The simplest solution is the one that maps effortlessly to the problem

An important part of our redesign process was the discovery that the simplest experience doesn’t always mean the simplest UI. What’s more important is that a UI anticipates and supports a person’s next action, mapping simply to their workflow. For After Effects, that meant including a way to navigate each shape layer.

As soon as a shape layer is selected, the redesigned properties panel displays a prominent “layer contents” section that’s obvious and intuitive enough to overcome people’s instinct to twirl. The highlighted layer name at the top of the stack is redundant (since the layer name is also in the panel header) but it’s there so people can immediately identify this view as an analog of a twirled-open layer.

Underneath the name of the layer is the same structure of shapes as in the timeline, but with no disclosure arrows (to convey that the panel is a place to select, not twirl). Properties are listed in a consistent order, and the space between them no longer changes from menus being twirled open and closed, paving the way for people to use muscle memory to get to their destinations without breaking their creative flow.

A screenshot of the After Effects timeline layer navigation alongside a new made-up "bus route." Under the heading "Your triip to the Roundness Property" are the following stops (from top to bottom): Start properties Panel, Click Rectangle 5, Arrive Roundness... 1 Click.
The new properties panel (left) visualized as a transit hub that can take people anywhere with one transfer (right).

The new design may look complex compared to properties panels in other applications but even though our original design looked a lot simpler, people were struggling with it. Devoting so much space to a control for object selection—something that happens in most apps before a properties panel even enters the workflow—makes it unconventional, but it allows people to reach the basic properties of any shape group with a single click.

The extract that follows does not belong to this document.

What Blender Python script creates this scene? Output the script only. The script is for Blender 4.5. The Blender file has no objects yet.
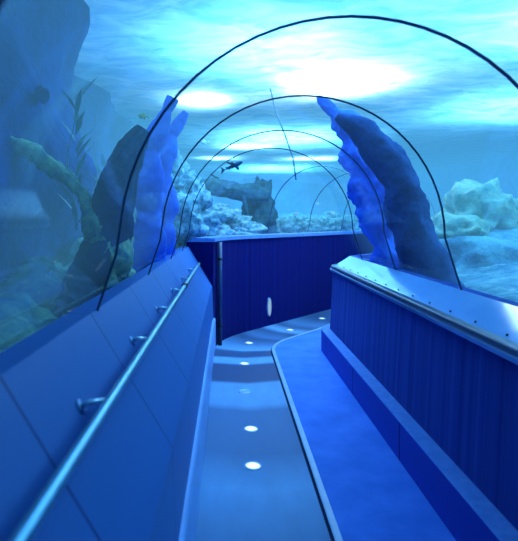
import bpy, bmesh, math, random
from mathutils import Vector, noise
random.seed(7)
S = bpy.context.scene
COL = S.collection
H = 1.7                       # eye height
F = 520.0                     # focal length in pixels of the 518x541 frame
VX, VY = 228.0, 219.0         # vanishing point of the straight stretch

def at(px, py, Y):
    return Vector(((px - VX) * Y / F, Y, H - (py - VY) * Y / F))

# ------------------------------------------------------------------ materials
class NT:
    def __init__(s, name):
        s.m = bpy.data.materials.new(name); s.m.use_nodes = True
        s.t = s.m.node_tree; s.t.nodes.clear()
        s.out = s.t.nodes.new('ShaderNodeOutputMaterial')
    def n(s, typ, **kw):
        nd = s.t.nodes.new(typ)
        for k, v in kw.items():
            if hasattr(nd, k): setattr(nd, k, v)
            else: nd.inputs[k].default_value = v
        return nd
    def l(s, a, b): s.t.links.new(a, b)
    def math(s, op, a, b=None):
        nd = s.t.nodes.new('ShaderNodeMath'); nd.operation = op
        for i, v in enumerate((a, b)):
            if v is None: continue
            if isinstance(v, (int, float)): nd.inputs[i].default_value = v
            else: s.l(v, nd.inputs[i])
        return nd.outputs[0]
    def mix(s, fac, a, b):
        nd = s.t.nodes.new('ShaderNodeMix'); nd.data_type = 'RGBA'
        for i, v in ((0, fac), (6, a), (7, b)):
            if isinstance(v, (int, float)): nd.inputs[i].default_value = v
            elif isinstance(v, tuple): nd.inputs[i].default_value = (*v, 1)
            else: s.l(v, nd.inputs[i])
        return nd.outputs[2]

def noisy(name, c1, c2, scale=6, rough=.6, bump=.3, detail=5, metallic=0, coat=0, dist=.02):
    t = NT(name)
    tc = t.n('ShaderNodeTexCoord')
    nz = t.n('ShaderNodeTexNoise', Scale=scale, Detail=detail, Roughness=.6)
    t.l(tc.outputs['Object'], nz.inputs['Vector'])
    rp = t.n('ShaderNodeValToRGB')
    rp.color_ramp.elements[0].position = .35; rp.color_ramp.elements[0].color = (*c1, 1)
    rp.color_ramp.elements[1].position = .68; rp.color_ramp.elements[1].color = (*c2, 1)
    t.l(nz.outputs[0], rp.inputs[0])
    p = t.n('ShaderNodeBsdfPrincipled', Roughness=rough, Metallic=metallic)
    p.inputs['Coat Weight'].default_value = coat
    if rough >= .75: p.inputs['Specular IOR Level'].default_value = .06
    t.l(rp.outputs[0], p.inputs['Base Color'])
    if bump:
        b = t.n('ShaderNodeBump', Strength=bump, Distance=dist)
        t.l(nz.outputs[0], b.inputs['Height']); t.l(b.outputs[0], p.inputs['Normal'])
    t.l(p.outputs[0], t.out.inputs[0])
    return t.m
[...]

After Effects is a powerful and nuanced professional application, but now anyone can access and easily animate layer properties. Although the design process wasn't as straightforward as we’d expected, the new properties panel succeeds at offering a simpler way for people to work. Since its release, it's being used by about 75% of users who edit layer properties. And feedback shows that it’s working just as we hoped: speeding up professional workflows, helping beginners more easily understand After Effects, and making the UI more familiar to designers coming from other applications.